Antes de llegar a Hendaya, como en el anterior capítulo dije, empezamos a formalizar un poco y ya creímos oportuno quitar los carteles del lateral de coche, aquello tan llamativo «Asturias a Montejurra». No es que hubiésemos perdido la fe en el carlismo, ni mucho menos, sino que consideramos que era jugarnos el físico más de la cuenta. Habíamos vivido una mañana intensa en aquella festividad, tuvimos la oportunidad de hablar con unos y con otros, sobre todo, con una familia compuesta por el matrimonio y un montón de hijos, que habían salido de Bilbao, nunca mejor dicho, «como pudieron», al estar Vizcaya en «estado de excepción» como les comenté en el primer artículo, y con instrucciones gubernamentales de que no saliese nadie en dirección a Montejurra.

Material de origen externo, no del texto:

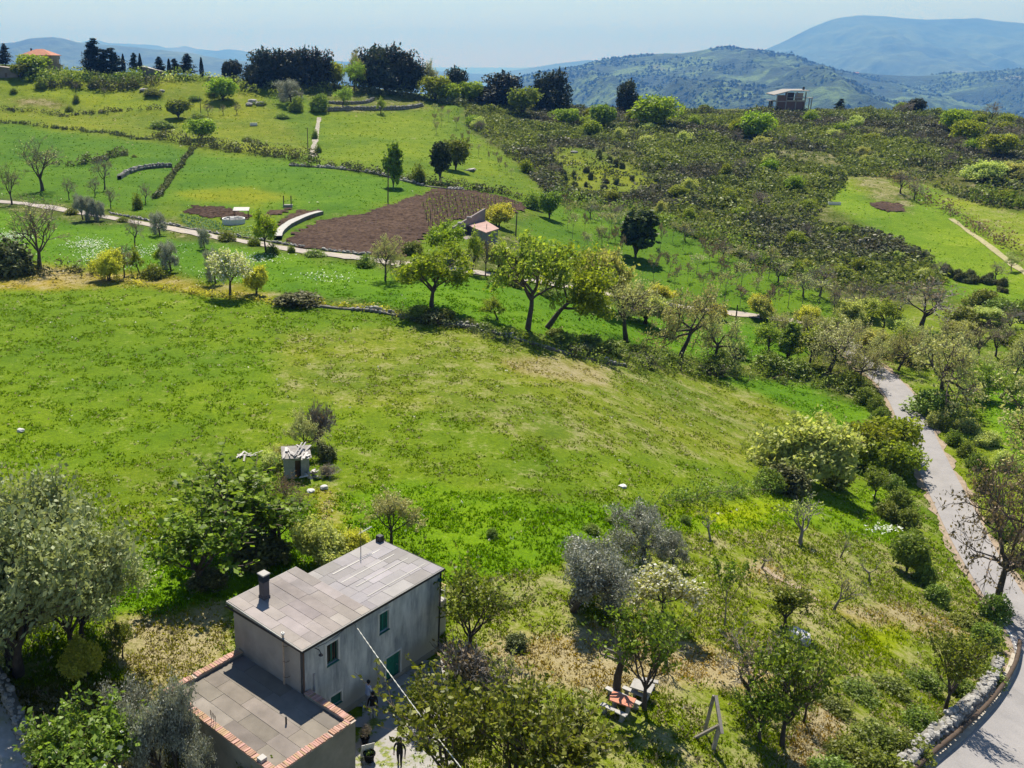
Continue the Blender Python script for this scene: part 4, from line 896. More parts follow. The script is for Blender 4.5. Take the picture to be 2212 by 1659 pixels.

Así que, volviendo a la realidad, nos levantamos en la pensión de San Sebastián a no sé qué hora -creo que se nos había parado el reloj-, desayunamos como es menester, dimos un buen paseo hasta La Concha y nos hicimos a la idea de que teníamos a volver a casa. Pero con calma, porque el volver por el norte nos parecía más sencillo. Como sigo sin precisar en muchas de las cosas, pienso yo ahora, que no tendrían tanta importancia, no recuerdo dónde almorzamos. De lo que me acuerdo es que Pacheco admiraba mi buena administración -bueno, a lo mejor era un poco tacañón, ¡quién lo sabe!-. Al salir de Sama de Langreo hicimos un bote común y ambos reponíamos por igual, lógicamente, hasta para echar gasolina que, por cierto, aquel Simca 1000 gastaba casi lo mismo que un mechero.

Faltando aún una buena tirada para alcanzar nuestra Asturias del alma, a media tarde hicimos una merecida parada en Castro Urdiales, ya en la provincia de Santander, dimos una vuelta para estirar las piernas y valorar aquel pintoresco lugar, por cierto, al nunca más volví lamentablemente, y al retornar al coche, así, de pronto, nos acordamos?, ¿saben ustedes de qué? En nuestras respectivas pensiones, en casa de Maruja y Les Travieses, con el fin de que no gastásemos tanto, nos habían preparado comida a esgaya, bien en fiambreras o «tupperware» -¿existían ya de aquella?: ni puñetera idea-. Bueno, pues lo dicho, abrimos el maletero y allá del fondo sacamos y abrimos las viandas que gentilmente nos habían preparado con tanto esmero. No sé si Pacheco llegó a decírselo a alguien, porque yo lo estoy confesando ahora: tiramos aquella comida que, por otra parte, aún conservaba buena pinta y hasta no olía mal. Pero, claro, no era cosa de ponerse a comerla ahora cuando faltaban unos kilómetros para llegar a nuestras respectivas casas, así que nos comprometimos a darles las gracias por lo buena que estaba. ¿Buena? Buenos aquellos espárragos que aún hoy, cuarenta y cuatro años después, ambos asturianos en Estella «empujábamos» con aquel frío clarete que estaba? ¡como Rita!

Y aquí doy por finalizada esta historia, con un fuerte abrazo a Pacheco.